Here are a few hotends i have lying around,. While i obviously use the Merlin most, i also employ the Hexagon sometimes.

I haven’t come around to actually using the E3D yet, though i did some extruder designs for it. The Prusa hotend will very likely remain unused till the end of time 🙂

2 Comments

  1. Hi Mate,

    I’m considering building an Ultimaker-themed printer – with aluminum extrusion frame, 300×200 heated bed, a bowden extrude, 1.75mm filament aimed primarily at ABS printing.

    I’m considering closing the sides to make it into a heat chamber and leaving the top open. A crossflow fan is to provide an aircurtain both to trap the heat inside and to cool the hot/cold end. I plan to have no fans other than a crossflow fan.

    I’m also quite afraid of fire hazards so I’m trying to find a design with as much metal and as little plastic close to the hotend as possible.

    Could I ask for an advice on strengthes/weaknesses of the hot ends that you have tried? These merlin hotends they are produced ready made somewhere right? (I’m extremely scared of the prospect of RTD/thermistor falling off the hot end btw..) The hotends where PTFE doesn’t go all the way to heat block don’t really work do they? Why do you use hexagon?

    Thx!

  2. bmarl

    2016-02-22 at 19:57

    My experience with different hotends is quite limited since i created the Merlin out of desperation because no good hotends were available to me at that time. Apart from the Merlin it was basically only the Hexagon that i used to any noticable degree. Like the old E3D the Hexagon is a full metal hotend, created to allow printing temperatures in the range >260°C. Full metal has the disadvantage of posing problems with materials like PLA or sometimes PETG that stick very good to polished metal.

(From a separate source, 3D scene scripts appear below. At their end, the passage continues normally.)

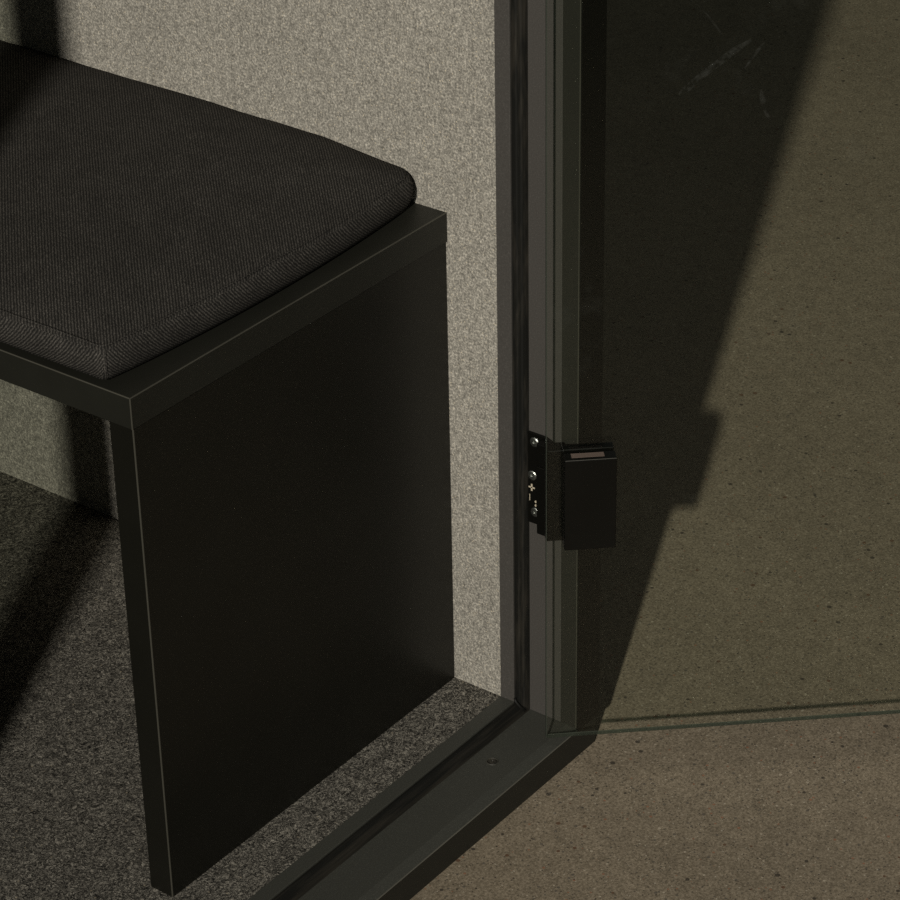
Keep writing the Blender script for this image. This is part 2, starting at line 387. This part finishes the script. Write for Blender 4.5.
# ------------------------------------------------------------------ glass door
ZG = -.006
P0 = Vector((-.0205, -.1085, 0)); U = Vector((.6714, -.7411, 0)); Nn = Vector((-.7411, -.6714, 0)); GT = .0052
def dl(u, n, z): return P0 + U * u + Nn * n + Vector((0, 0, z))
def dbox(u0, u1, n0, n1, z0, z1, bv=0, seg=2, bm=None, mi=0):
    b = box(u0, u1, n0, n1, z0, z1, bv, seg)
    for v in b.verts: v.co = dl(*v.co)
    bmesh.ops.recalc_face_normals(b, faces=b.faces)
    if bm is None: return b
    merge(bm, b, mi); return bm
gd = thing('glass_door', 'green tinted frameless glass door swung open beside the dark post', 'door', tuple(dl(.4, -GT / 2, ZG)))
bm = dbox(0, .95, -GT, 0, ZG, 2.06, .0005, 1)
bm.normal_update()
for f in bm.faces: f.material_index = 0 if abs(f.normal.dot(Nn)) > .9 else 1
gp = link('glass_pane', bm, [M['glass'], M['gedge']], gd)
bm = bmesh.new()
for pts, wd in (([(.100, .643), (.108, .6365), (.1154, .6294), (.123, .619), (.1284, .611)], .0045), ([(.098, .566), (.1023, .5695), (.1168, .5821), (.1384, .5988), (.150, .606)], .0028),
                ([(.146, .584), (.153, .595), (.160, .6035)], .0016), ([(.1596, .5663), (.1602, .5600), (.1607, .5559), (.1649, .5437), (.1743, .5352)], .0034)):
    pv = None
    for i, (u, z) in enumerate(pts):
        k = wd * (1.0 if 0 < i < len(pts) - 1 else .35)
        a = bm.verts.new(dl(u - k * .7, .00015, z + k * .7)); b = bm.verts.new(dl(u + k * .7, .00015, z - k * .7))
        if pv: bm.faces.new((pv[0], pv[1], b, a))
        pv = (a, b)
link('smear', bm, M['smear'], gp)

# ------------------------------------------------------------------ hinge
hg = thing('hinge', 'black metal hinge clamped on the glass door and screwed to the post', 'hinge', tuple(dl(.02, -.01, .18)))
zt, zb = .2680, .1850
PX = FL - .0022
def yz_poly(pts, x0, x1, bv=0): return prism(pts, lambda p, q, t: (t, p, q), x0, x1, bv)
plate = link('mounting_plate', yz_poly([(-.0706, .1785), (-.0706, .2630), (-.0880, .2630), (-.0935, .2610), (-.0965, .257), (-.0965, .1785)], PX, FL - .0001, .0004), M['hinge'], hg)
for y, z in ((-.0772, .2552), (-.0750, .2236), (-.0778, .1898)):
    link('screw', disc_screw((PX, y, z), (-1, 0, 0), .0042, .0012), M['steel'], plate)
bm = bmesh.new()
for s in (-1, 1): box(PX - .0003, PX, -.0745 - (.0030 if s < 0 else .0007), -.0745 + (.0030 if s < 0 else .0007), .2122 - (.0006 if s < 0 else .0032), .2122 + (.0006 if s < 0 else .0032), bm=bm)
box(PX - .0003, PX, -.0728, -.0723, .1995, .2055, bm=bm)
for z in (.2000, .1965): tube([(PX, -.0786, z), (PX - .0004, -.0786, z)], .0011, bm, 10)
tube([(PX, -.0833, .1848), (PX - .0006, -.0833, .1848)], .0013, bm, 12)
link('adjustment_mark', bm, M['brass'], plate)
# arm between plate and clamp, with its raised spring cover
bm = bmesh.new()
box(-.0010, PX + .0003, -.0990, -.0852, .1765, .2610, .0008, bm=bm)
link('hinge_arm', bm, M['hinge'], hg)
link('spring_cover', box(-.0030, -.0005, -.0980, -.0862, .2000, .2410, .0006), M['hinge'], hg)
bm = dbox(.0005, .0150, -GT - .0125, -GT - .0002, zb - .0012, zt - .0005, .0008)
link('pivot_block', bm, M['hinge'], hg)
link('rear_clamp', dbox(.0135, .0548, -GT - .0085, -GT - .0002, zb - .004, zt, .0010), M['hinge'], hg)
bm = dbox(.0130, .0545, .0002, .0125, zb, zt, .0011, 3)
cc = link('clamp_cover', bm, M['hinge'], hg)
wb = tube([dl(.0136, .0121, zt - .0004), dl(.0540, .0121, zt - .0004)], .00026, n=6)
tube([dl(.0134, .0119, zb + .004), dl(.0134, .0119, zt - .0010)], .00022, wb, 6)
link('edge_highlight', wb, M['edge'], cc)  # pale tubes draw the highlight on the cover's top and left edges
link('cover_slot', dbox(.0190, .0450, .0022, .0085, zt - .0002, zt + .0003), M['hslot'], cc)
link('grub_screw', disc_screw(dl(.0545, .004, zt - .011), U, .0011, .0011), M['steel'], hg)

# ------------------------------------------------------------------ light
LP = Vector((-7.9, -3.57, 4.60)); aim = Vector((2.1, .68, ZF)) - LP      # a warm spotlight high up, out in the room
ld = bpy.data.lights.new('spotlight', 'SPOT'); ld.energy = 3080; ld.color = (1, .955, .86); ld.shadow_soft_size = .11
ld.spot_size = math.radians(2 * 11.5); ld.spot_blend = 1.0
so = bpy.data.objects.new('spotlight', ld); COL.objects.link(so); so.rotation_euler = aim.to_track_quat('-Z', 'Y').to_euler(); so.location = LP
w = bpy.data.worlds.new('world'); S.world = w; w.use_nodes = True
bg = w.node_tree.nodes['Background']; bg.inputs[0].default_value = (.92, 1.0, .93, 1); bg.inputs[1].default_value = 0.05
S.view_settings.view_transform = 'Standard'; S.view_settings.look = 'None'; S.view_settings.gamma = 1; S.view_settings.exposure = 0
S.view_settings.use_curve_mapping = False
S.cycles.transparent_max_bounces = 16
S.cycles.use_denoising = False
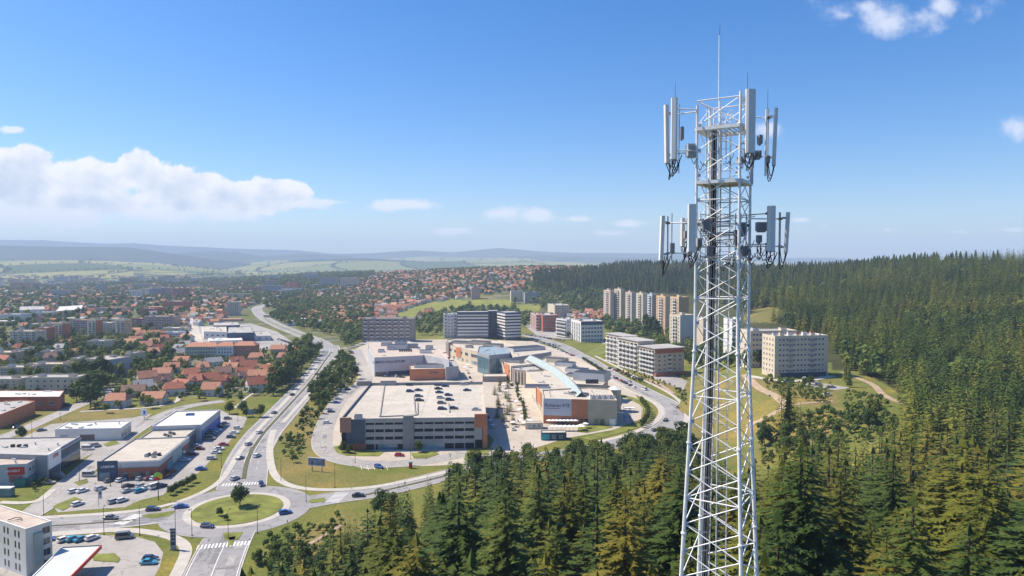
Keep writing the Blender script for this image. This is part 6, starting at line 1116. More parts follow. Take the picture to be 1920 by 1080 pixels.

In your case it should make no difference since ABS works fine with hotends that use either PTFE or are full metal.
    Afaik by far the most hotends come unassembled, i know this to be the case for the E3D, the Merlin and the Hexagon. You need to follow procedure to the letter to make them work correctly since even small deviations can make the difference between success and total failure.
    As far as the mounting of the thermistor goes, yes it needs to be done properly to avoid dangerous mistakes. E3D solves this by screwing it to the heater block, i prefer to glue it in with high temperature cement, something like this:
    http://www.amazon.de/gp/product/B005LD0H8G?psc=1&redirect=true&ref_=oh_aui_detailpage_o03_s00
    The reason why i prefer to glue is simple, if you make any small mistake when screwing it in, or mounting it in any “hard” mechanical way, it can be damaged easily and finding and solving thermistor errors have cost me many days over the years. Glueing them in creates less stress.
    Regarding fire hazard, one step i do is using a high temperature silicone sleave over the heater block. It reduces the risk of burned fingers etc. and can hold a runaway heater for that bit of time longer it takes you to take action. I am currently redesigning my extruder so the parts close to the heater block are made of polycarbonate, which is usually not flamable. I have yet to have any hotend catch fire though, this is just a precaution, not something born out of neccesity.
    For your purpose all three hotends mentioned should do the job just fine.
    The reason for using the Hexagon is easy, it was given to me for testing and since it worked i used it 🙂

    Some words on your printer housing. I fear you will discover that the crossflow will not be enough to keep the heat in. A lso you need less temperature than you mught expect, for me 50°C do the trick easily, often enough 30°C – 40°C are sufficient as well, depending on the size of the object and the exact material. In general modern ABS filament is much easier to print than the stuff from three or more years ago.